======== INPUT RECORDS ========
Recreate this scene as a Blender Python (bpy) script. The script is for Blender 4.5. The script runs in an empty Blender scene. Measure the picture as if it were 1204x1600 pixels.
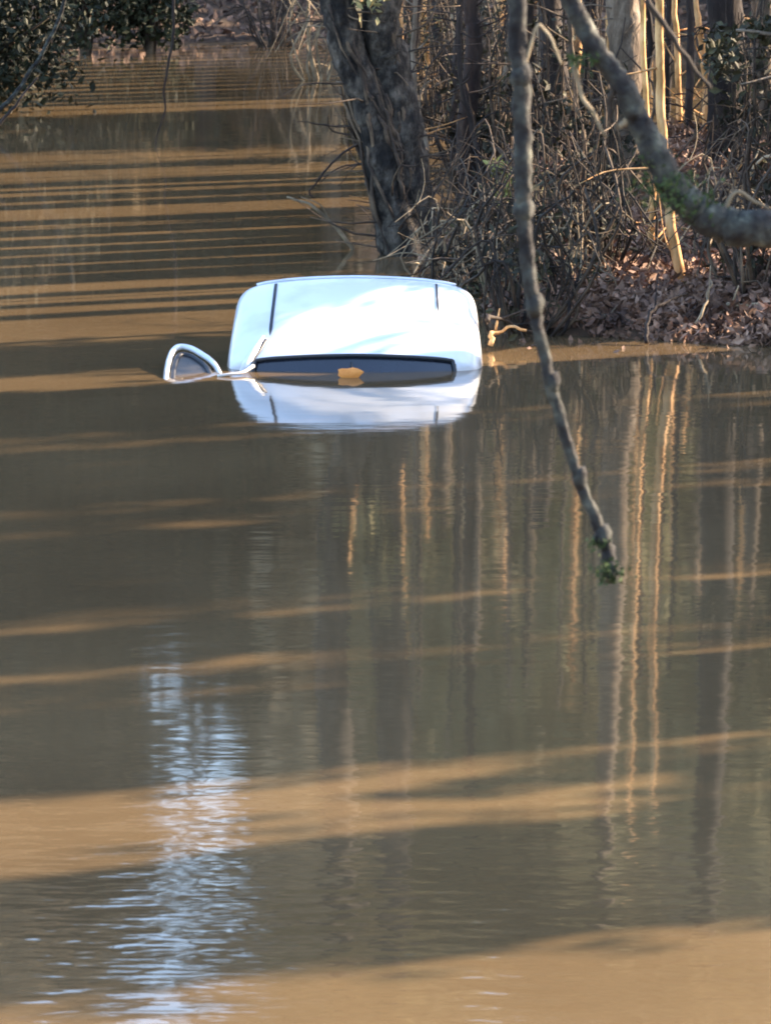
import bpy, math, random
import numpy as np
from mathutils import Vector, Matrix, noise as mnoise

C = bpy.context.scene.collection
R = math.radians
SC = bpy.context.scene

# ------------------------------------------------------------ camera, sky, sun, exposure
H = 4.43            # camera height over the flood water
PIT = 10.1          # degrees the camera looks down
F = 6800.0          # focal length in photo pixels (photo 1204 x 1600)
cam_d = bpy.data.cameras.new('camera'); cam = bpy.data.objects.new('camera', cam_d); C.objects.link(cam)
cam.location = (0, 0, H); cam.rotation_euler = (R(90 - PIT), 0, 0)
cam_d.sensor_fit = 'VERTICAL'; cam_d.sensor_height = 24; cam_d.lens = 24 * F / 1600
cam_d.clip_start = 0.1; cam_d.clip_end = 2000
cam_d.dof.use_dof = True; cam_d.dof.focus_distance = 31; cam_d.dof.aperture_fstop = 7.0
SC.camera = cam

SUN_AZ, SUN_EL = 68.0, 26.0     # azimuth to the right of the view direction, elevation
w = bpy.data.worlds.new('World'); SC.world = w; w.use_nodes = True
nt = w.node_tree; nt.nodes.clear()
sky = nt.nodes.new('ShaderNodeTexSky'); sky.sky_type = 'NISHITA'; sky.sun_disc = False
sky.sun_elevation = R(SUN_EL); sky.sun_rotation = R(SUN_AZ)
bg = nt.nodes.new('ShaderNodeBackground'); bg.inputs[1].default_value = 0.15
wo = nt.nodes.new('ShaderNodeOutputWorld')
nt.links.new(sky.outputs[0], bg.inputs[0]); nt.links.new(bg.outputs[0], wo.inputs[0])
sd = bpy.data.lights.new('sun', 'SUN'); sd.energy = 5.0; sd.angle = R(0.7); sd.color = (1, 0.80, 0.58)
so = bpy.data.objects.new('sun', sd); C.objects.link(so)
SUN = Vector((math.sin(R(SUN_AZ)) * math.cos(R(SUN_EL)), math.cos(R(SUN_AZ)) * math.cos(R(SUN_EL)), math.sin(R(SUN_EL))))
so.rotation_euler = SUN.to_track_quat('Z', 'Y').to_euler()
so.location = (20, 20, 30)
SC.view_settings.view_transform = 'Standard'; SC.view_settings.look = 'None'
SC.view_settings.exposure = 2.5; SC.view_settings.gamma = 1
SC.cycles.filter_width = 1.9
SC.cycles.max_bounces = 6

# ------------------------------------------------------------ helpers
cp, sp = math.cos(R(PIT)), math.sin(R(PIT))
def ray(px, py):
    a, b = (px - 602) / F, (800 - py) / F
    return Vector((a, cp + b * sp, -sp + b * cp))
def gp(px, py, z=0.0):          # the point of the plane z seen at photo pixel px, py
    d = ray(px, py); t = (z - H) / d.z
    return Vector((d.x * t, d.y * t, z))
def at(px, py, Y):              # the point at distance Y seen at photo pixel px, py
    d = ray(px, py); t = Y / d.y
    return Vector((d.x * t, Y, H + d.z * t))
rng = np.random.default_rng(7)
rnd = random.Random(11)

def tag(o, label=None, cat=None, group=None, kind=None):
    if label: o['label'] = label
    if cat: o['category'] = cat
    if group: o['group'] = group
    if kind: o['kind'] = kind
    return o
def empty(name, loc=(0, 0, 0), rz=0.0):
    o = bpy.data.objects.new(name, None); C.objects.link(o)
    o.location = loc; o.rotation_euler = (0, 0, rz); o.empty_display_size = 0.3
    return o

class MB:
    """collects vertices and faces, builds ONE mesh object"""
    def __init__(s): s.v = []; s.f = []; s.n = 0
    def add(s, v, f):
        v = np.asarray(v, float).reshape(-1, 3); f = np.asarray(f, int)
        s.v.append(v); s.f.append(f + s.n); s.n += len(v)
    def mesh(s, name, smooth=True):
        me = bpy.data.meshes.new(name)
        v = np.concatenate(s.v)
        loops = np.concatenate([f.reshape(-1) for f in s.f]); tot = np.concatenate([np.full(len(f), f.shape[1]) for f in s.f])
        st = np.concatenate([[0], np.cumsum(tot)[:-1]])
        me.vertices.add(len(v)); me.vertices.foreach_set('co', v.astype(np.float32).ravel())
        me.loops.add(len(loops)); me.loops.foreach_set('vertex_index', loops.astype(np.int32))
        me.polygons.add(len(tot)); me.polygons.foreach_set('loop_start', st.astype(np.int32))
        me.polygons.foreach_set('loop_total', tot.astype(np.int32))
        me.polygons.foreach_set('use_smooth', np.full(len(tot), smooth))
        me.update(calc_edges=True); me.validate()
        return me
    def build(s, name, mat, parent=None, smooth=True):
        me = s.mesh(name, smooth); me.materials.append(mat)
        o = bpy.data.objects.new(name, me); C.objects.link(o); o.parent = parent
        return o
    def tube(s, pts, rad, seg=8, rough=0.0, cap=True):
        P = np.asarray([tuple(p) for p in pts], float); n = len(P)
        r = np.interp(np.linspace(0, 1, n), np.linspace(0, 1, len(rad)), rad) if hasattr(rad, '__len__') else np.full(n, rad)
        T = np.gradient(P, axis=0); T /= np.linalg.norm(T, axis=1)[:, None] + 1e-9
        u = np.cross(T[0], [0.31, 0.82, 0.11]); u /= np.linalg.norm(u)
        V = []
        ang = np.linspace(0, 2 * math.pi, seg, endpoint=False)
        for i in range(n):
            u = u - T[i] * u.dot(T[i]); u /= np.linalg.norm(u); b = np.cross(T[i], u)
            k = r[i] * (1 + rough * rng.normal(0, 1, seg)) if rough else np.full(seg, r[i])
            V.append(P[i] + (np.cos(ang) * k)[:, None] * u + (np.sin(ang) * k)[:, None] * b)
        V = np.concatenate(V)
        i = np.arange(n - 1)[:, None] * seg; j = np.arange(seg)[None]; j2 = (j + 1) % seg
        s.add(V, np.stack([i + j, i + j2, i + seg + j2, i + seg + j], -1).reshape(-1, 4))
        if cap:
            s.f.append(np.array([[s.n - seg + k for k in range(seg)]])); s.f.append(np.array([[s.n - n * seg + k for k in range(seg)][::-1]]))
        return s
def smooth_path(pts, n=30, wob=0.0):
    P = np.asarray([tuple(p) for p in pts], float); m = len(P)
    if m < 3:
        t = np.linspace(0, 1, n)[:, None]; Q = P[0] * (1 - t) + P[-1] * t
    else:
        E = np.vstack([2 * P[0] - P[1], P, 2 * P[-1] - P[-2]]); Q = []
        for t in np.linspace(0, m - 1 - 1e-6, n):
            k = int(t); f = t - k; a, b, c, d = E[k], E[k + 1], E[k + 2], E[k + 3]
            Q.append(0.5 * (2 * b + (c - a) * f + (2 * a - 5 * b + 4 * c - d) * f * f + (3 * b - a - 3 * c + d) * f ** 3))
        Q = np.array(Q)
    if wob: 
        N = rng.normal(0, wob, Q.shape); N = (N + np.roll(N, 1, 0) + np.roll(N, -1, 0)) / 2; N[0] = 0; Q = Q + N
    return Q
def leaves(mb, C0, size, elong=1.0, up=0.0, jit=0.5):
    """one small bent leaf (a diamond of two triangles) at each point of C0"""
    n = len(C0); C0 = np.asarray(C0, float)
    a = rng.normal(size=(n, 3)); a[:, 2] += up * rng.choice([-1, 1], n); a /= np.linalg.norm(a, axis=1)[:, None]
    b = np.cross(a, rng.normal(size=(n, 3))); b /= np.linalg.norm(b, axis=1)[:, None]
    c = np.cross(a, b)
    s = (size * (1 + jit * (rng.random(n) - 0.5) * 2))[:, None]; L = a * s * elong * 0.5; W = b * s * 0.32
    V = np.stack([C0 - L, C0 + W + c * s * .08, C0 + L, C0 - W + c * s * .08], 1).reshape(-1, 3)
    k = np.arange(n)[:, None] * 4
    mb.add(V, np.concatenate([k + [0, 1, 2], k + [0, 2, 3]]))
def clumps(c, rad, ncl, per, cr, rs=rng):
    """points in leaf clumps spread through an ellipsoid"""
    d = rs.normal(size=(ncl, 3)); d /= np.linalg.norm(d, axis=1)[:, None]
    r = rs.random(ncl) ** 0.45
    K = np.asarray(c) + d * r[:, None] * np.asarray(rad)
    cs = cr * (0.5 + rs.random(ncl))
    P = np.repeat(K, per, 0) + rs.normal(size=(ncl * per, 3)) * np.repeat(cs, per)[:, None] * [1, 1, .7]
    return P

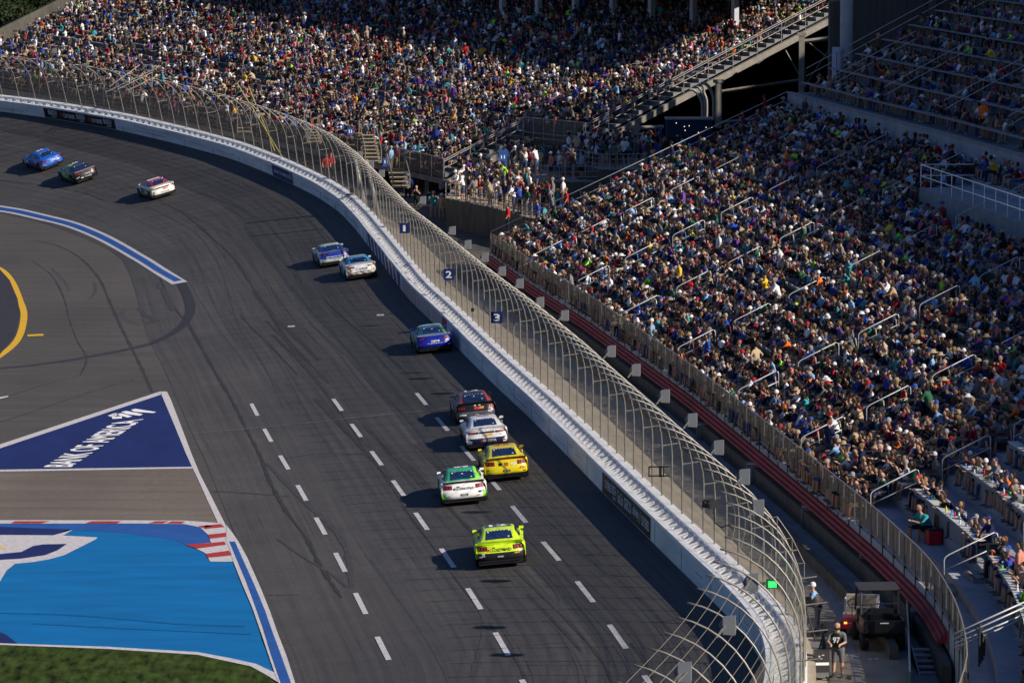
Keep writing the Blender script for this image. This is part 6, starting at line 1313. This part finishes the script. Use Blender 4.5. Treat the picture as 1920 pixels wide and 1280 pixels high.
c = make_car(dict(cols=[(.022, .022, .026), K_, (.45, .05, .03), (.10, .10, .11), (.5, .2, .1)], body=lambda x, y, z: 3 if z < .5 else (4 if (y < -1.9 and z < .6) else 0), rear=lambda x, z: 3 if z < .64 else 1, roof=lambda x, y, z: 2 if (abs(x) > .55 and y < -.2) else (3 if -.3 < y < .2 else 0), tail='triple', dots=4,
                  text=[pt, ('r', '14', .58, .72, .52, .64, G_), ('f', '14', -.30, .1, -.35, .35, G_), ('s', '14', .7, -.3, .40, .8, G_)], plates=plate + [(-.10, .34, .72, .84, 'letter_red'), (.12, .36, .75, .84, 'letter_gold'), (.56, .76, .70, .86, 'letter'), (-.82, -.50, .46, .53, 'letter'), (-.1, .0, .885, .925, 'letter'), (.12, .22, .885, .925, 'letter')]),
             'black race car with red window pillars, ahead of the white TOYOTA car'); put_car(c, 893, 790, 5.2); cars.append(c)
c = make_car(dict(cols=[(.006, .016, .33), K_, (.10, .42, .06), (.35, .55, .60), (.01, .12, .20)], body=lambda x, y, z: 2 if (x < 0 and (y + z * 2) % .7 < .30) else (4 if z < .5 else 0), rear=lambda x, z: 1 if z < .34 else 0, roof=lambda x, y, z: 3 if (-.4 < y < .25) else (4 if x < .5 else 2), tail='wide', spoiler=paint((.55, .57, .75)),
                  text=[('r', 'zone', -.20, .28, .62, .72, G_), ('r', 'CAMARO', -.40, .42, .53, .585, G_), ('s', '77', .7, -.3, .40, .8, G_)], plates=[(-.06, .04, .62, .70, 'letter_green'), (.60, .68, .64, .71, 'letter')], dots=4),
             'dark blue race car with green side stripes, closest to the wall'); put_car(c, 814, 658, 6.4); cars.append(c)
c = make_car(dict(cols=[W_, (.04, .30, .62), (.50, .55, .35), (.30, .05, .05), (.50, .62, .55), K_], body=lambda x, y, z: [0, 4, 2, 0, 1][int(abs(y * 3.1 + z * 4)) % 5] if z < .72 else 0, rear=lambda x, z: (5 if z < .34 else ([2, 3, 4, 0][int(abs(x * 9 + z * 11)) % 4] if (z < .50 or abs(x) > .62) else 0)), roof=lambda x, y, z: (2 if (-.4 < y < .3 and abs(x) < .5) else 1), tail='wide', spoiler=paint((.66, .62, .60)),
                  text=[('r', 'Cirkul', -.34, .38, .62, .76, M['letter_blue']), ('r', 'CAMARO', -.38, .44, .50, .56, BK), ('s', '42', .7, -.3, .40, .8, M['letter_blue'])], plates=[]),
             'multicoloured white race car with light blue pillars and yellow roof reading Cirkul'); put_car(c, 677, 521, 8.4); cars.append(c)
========
§ **TASK BRIEF**:
Give again exactly the lines running from the beginning of the material above through the line that contains "SC = bpy.context.scene", and leave out every picture.

§ **RESPONSE FOR THIS EXERCISE**:
Recreate this scene as a Blender Python (bpy) script. The script is for Blender 4.5. The script runs in an empty Blender scene. Measure the picture as if it were 1204x1600 pixels.
import bpy, math, random
import numpy as np
from mathutils import Vector, Matrix, noise as mnoise

C = bpy.context.scene.collection
R = math.radians
SC = bpy.context.scene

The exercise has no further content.